Для друзей хочу написать про Павла Кушнира: о нем очень мало информации, а я его знала. И примерно, мне кажется, понимаю, как могло произойти то страшное, что случилось 27 июля.
О Екатеринбурге и Уральской консерватории в его биографии не упоминается, я сразу вспомнила, что Кушнир у нас учился, хотя и недолго. Но не как студент, а в аспирантуре, сразу после окончания Московской консерватории.
К нам он поступил в 2008, но могу и ошибаться.
Но хорошо помню то волнение, которое охватило консерваторскую "верхушку", завкафедрами и ректорат, когда он внезапно появился и подал документы на бюджет. Играл он так, как наши пианисты не играют (класс Мержанова!). К мастерству прилагался абсолютно самобытный музыкант, сформировавшаяся творческая личность. Кафедра специального фортепиано единодушно поставила ему десятки (по десятибалльной системе) и по специальности, и за коллоквиум, поскольку такую эрудицию тоже редко можно было встретить.
После этого волнение охватило уже другие кафедры. Мест бюджетных дают крайне мало, кажется, в том году их было 8 или 9. Это на все специальности (которых в УГК тоже девять), распределяли между специальностями мы сами. Важно принимать тех, кто потом останется работать в УГК, именно для них предназначен бюджетный вариант, как нам неустанно повторяли в Минкультуры.

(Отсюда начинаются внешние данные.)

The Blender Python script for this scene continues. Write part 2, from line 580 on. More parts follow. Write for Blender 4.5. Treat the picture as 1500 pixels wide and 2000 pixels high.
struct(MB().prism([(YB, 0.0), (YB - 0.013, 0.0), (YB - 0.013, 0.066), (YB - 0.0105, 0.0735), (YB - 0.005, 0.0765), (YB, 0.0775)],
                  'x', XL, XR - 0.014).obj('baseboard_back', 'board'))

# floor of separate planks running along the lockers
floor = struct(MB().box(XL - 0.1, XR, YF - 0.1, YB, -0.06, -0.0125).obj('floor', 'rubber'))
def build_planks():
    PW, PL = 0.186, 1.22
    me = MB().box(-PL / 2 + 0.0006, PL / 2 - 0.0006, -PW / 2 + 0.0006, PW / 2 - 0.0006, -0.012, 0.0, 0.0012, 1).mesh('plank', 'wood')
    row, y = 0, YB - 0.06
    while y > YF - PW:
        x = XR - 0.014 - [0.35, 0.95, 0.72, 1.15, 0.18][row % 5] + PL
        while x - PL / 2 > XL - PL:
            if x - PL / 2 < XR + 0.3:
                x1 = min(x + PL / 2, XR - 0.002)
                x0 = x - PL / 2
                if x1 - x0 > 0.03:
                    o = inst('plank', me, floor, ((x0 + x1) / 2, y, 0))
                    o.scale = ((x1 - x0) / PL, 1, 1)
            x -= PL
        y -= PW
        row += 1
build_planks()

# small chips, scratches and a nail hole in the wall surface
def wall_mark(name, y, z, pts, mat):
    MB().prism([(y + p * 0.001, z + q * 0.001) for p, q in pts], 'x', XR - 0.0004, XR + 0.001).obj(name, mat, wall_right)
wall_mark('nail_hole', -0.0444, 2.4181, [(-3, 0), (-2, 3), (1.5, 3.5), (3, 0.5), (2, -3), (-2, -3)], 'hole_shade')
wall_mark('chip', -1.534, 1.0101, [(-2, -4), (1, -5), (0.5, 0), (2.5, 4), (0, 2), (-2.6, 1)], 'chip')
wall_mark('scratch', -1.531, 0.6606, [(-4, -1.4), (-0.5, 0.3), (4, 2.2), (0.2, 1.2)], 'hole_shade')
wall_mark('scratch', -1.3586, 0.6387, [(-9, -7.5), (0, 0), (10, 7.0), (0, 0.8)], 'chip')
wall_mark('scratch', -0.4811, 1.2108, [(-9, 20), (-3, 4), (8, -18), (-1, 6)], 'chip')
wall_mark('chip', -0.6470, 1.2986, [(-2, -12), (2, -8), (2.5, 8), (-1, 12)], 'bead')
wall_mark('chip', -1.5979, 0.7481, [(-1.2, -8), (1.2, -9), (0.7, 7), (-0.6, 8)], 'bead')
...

При этом на каждой кафедре имелись свои претенденты, которых кафедры видели именно своими будущими преподавателями.
Решать этот ребус приходилось мне, так как формально председателем комиссии числился ректор, а фактически возглавляла ее я - как проректор по науке.
И вот появляется парень, который точно потом не будет у нас работать (он, со своей честностью, этого не скрывал), которому пианисты поставили две десятки, и который, как с ужасом сообщили ребята, владеет английским свободно, а по философии "переговорит любого". И, значит, точно займет драгоценное место, лишив какую-то кафедру ее кадра.
- Что будем делать? - спросил ректор Ш.С. Амиров.
- Ставить объективные оценки, - ответила я. - Я не буду занижать ему оценки или заставлять это делать других.
Мы поставили ему десятки, он прошел первым номером и... Вызвал сильное недовольство сразу у многих. Не могу сказать точно, кто его не любил, знаю только, что защищали его пианисты и пыталась не давать в обиду я. На занятиях по музыкальной педагогике и музыкальной психологии, которые я вела у аспирантов, было видно, что как музыкант и - шире - умный и образованный человек он возвышается над общим уровнем.
А дальше произошла, видимо версия "лайт" нынешнего. Павел поссорился с проректором по АХР - человеком в консерватории случайным и крайне неприятным во всех отношениях.
Когда в конце учебного года озадаченный ректор сообщил, что Павла якобы поймали на воровстве (там было что-то про инструменты, пропавшие у бригады, делавшей ремонт), я сразу поняла, что это ложь, и знала, кто ее автор. Сказала это ректору.
- Я позвонил его отцу, и он признал, что сложности были.
- Какие именно? - попросила уточнить я. - Кражи?
- Нет, но он нигде не уживается.
- Но это же совсем другое дело! Он не уживается именно потому, что слишком честен!
- Сейчас уже поздно, Павел сказал, что ему не настолько интересно у нас учиться, чтобы это терпеть, и он уходит.
Больше я о нем не слышала до самых последних дней. С ужасом думаю: может, надо было поднять скандал, что-то еще сделать, и, останься он у нас, сложилось бы по-иному?
Вряд ли. Это действительно уникальная личность. Абсолютная честность, предельный максимализм и беспощадность к себе. В наше- то время и в наших реалиях. Он был обречен.